Go through the data below and copy it exactly, skipping every picture.

※

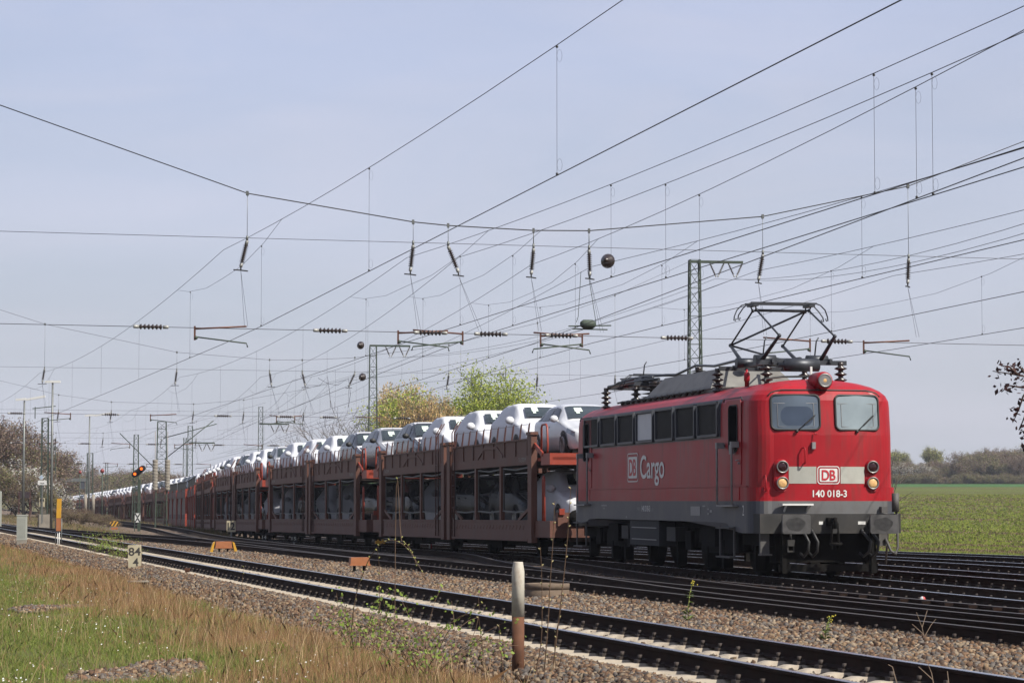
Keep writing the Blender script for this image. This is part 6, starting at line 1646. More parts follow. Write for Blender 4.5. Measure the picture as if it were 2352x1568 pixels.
# wood on the left
gl = 'trees of the wood on the left'
left = [('brown', -25, 950, 300, 'tall brown bare tree at the left edge of the picture, tallest there'), ('brown2', 28, 972, 305, 'tall brown budding tree behind the thin lamp post'), ('brown', 70, 1010, 318, 'brown bare tree with a rounded top left of the signs'),
        ('brown2', 116, 1038, 530, 'brown bare tree behind the tall double-headed lamp post'), ('brown', 150, 1052, 540, 'brown bare tree right of the tall double-headed lamp post'), ('brown2', 185, 1078, 550, 'low brown tree before the hazy hill on the left'),
        ('blossom', 38, 1052, 268, 'white-blossoming tree at the edge of the wood'), ('blossom', 104, 1092, 262, 'small white-blossoming bush beside the mast with the signs'), ('olive', -10, 1060, 262, 'olive green bush at the left edge below the brown trees'), ('olive', 112, 1122, 258, 'low green bush below the small blossoming bush'), ('brown2', 60, 1085, 262, 'low brown thicket below the blossoming tree'), ('brown', 95, 1075, 285, 'low brown thicket behind the white name board')]
for kind, x, y, Z, lab in left: tree_px({'blossom': 'blossom_tree', 'olive': 'bush'}.get(kind, 'bare_tree'), kind, x, y, Z, ground_point((x-CXP)/FPX*Z, Z), lab, gl, None, 1.25)
for i, (x, y, Z, k, wd) in enumerate(((160, 1166, 180, 'brown2', 1.6), (188, 1165, 182, 'brown', 1.5), (214, 1172, 176, 'brown2', 1.7), (240, 1180, 170, 'brown2', 1.6), (140, 1164, 205, 'brown', 1.6), (118, 1164, 205, 'brown2', 1.7), (262, 1190, 165, 'brown2', 1.6))):
    tree_px('thicket', k, x, y, Z, -.5, ('brown scrub hiding the tail of the train, tallest clump', 'brown scrub behind the small white birch', 'brown scrub between the two red-lamp poles', 'low brown scrub at the nearer red-lamp pole', 'brown scrub left of the train tail', 'brown scrub beside the stepped mast foot', 'lowest brown scrub nearest to the wagons')[i], 'scrub beside the far track', None, wd)
p = at_z(200, 1186, -.25); t = thing('birch_sapling', 'thin white birch stem before the brown scrub at the train tail', 'tree', (p.x, 172, -.3)); mb = MB(); mb.tube([(0, 0, 0), (-.03, 0, .7), (-.10, 0, 1.5), (-.06, 0, 2.3)], [.05, .045, .035, .02], 6); mb.tube([(.05, 0, 0), (.16, 0, .8), (.24, 0, 1.7)], [.04, .03, .02], 6); mb.build('trunk', M['birch'], t); mb = MB()
for k in range(24): z = R.uniform(1.2, 2.3); mb.tube([(-.05, 0, z), (-.05+R.uniform(-.4, .4), R.uniform(-.3, .3), z+R.uniform(-.1, .4))], .012, 3)
mb.build('crown', M['twig'], t)
# hazy hill woods behind the train and far tree line behind the field
k = 0
for x in range(215, 720, 26):
    Z = R.uniform(560, 640); y = 1098 - 14*math.sin((x-200)/90.) + R.uniform(-8, 8) - (8 if x < 420 else -6)
    kind = R.choice(['brown', 'brown2', 'olive', 'olive']); X = (x-CXP)/FPX*Z
    tree_px('hill_tree', kind, x, y, Z, ground_point(X, Z), 'hazy brown-green tree on the low hill behind the train', 'hazy trees on the hill behind the train', None, 1.5)
gr_ = 'trees of the hedgerow beyond the field'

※

Response to this task:
Keep writing the Blender script for this image. This is part 6, starting at line 1646. More parts follow. Write for Blender 4.5. Measure the picture as if it were 2352x1568 pixels.
# wood on the left
gl = 'trees of the wood on the left'
left = [('brown', -25, 950, 300, 'tall brown bare tree at the left edge of the picture, tallest there'), ('brown2', 28, 972, 305, 'tall brown budding tree behind the thin lamp post'), ('brown', 70, 1010, 318, 'brown bare tree with a rounded top left of the signs'),
        ('brown2', 116, 1038, 530, 'brown bare tree behind the tall double-headed lamp post'), ('brown', 150, 1052, 540, 'brown bare tree right of the tall double-headed lamp post'), ('brown2', 185, 1078, 550, 'low brown tree before the hazy hill on the left'),
        ('blossom', 38, 1052, 268, 'white-blossoming tree at the edge of the wood'), ('blossom', 104, 1092, 262, 'small white-blossoming bush beside the mast with the signs'), ('olive', -10, 1060, 262, 'olive green bush at the left edge below the brown trees'), ('olive', 112, 1122, 258, 'low green bush below the small blossoming bush'), ('brown2', 60, 1085, 262, 'low brown thicket below the blossoming tree'), ('brown', 95, 1075, 285, 'low brown thicket behind the white name board')]
for kind, x, y, Z, lab in left: tree_px({'blossom': 'blossom_tree', 'olive': 'bush'}.get(kind, 'bare_tree'), kind, x, y, Z, ground_point((x-CXP)/FPX*Z, Z), lab, gl, None, 1.25)
for i, (x, y, Z, k, wd) in enumerate(((160, 1166, 180, 'brown2', 1.6), (188, 1165, 182, 'brown', 1.5), (214, 1172, 176, 'brown2', 1.7), (240, 1180, 170, 'brown2', 1.6), (140, 1164, 205, 'brown', 1.6), (118, 1164, 205, 'brown2', 1.7), (262, 1190, 165, 'brown2', 1.6))):
    tree_px('thicket', k, x, y, Z, -.5, ('brown scrub hiding the tail of the train, tallest clump', 'brown scrub behind the small white birch', 'brown scrub between the two red-lamp poles', 'low brown scrub at the nearer red-lamp pole', 'brown scrub left of the train tail', 'brown scrub beside the stepped mast foot', 'lowest brown scrub nearest to the wagons')[i], 'scrub beside the far track', None, wd)
p = at_z(200, 1186, -.25); t = thing('birch_sapling', 'thin white birch stem before the brown scrub at the train tail', 'tree', (p.x, 172, -.3)); mb = MB(); mb.tube([(0, 0, 0), (-.03, 0, .7), (-.10, 0, 1.5), (-.06, 0, 2.3)], [.05, .045, .035, .02], 6); mb.tube([(.05, 0, 0), (.16, 0, .8), (.24, 0, 1.7)], [.04, .03, .02], 6); mb.build('trunk', M['birch'], t); mb = MB()
for k in range(24): z = R.uniform(1.2, 2.3); mb.tube([(-.05, 0, z), (-.05+R.uniform(-.4, .4), R.uniform(-.3, .3), z+R.uniform(-.1, .4))], .012, 3)
mb.build('crown', M['twig'], t)
# hazy hill woods behind the train and far tree line behind the field
k = 0
for x in range(215, 720, 26):
    Z = R.uniform(560, 640); y = 1098 - 14*math.sin((x-200)/90.) + R.uniform(-8, 8) - (8 if x < 420 else -6)
    kind = R.choice(['brown', 'brown2', 'olive', 'olive']); X = (x-CXP)/FPX*Z
    tree_px('hill_tree', kind, x, y, Z, ground_point(X, Z), 'hazy brown-green tree on the low hill behind the train', 'hazy trees on the hill behind the train', None, 1.5)
gr_ = 'trees of the hedgerow beyond the field'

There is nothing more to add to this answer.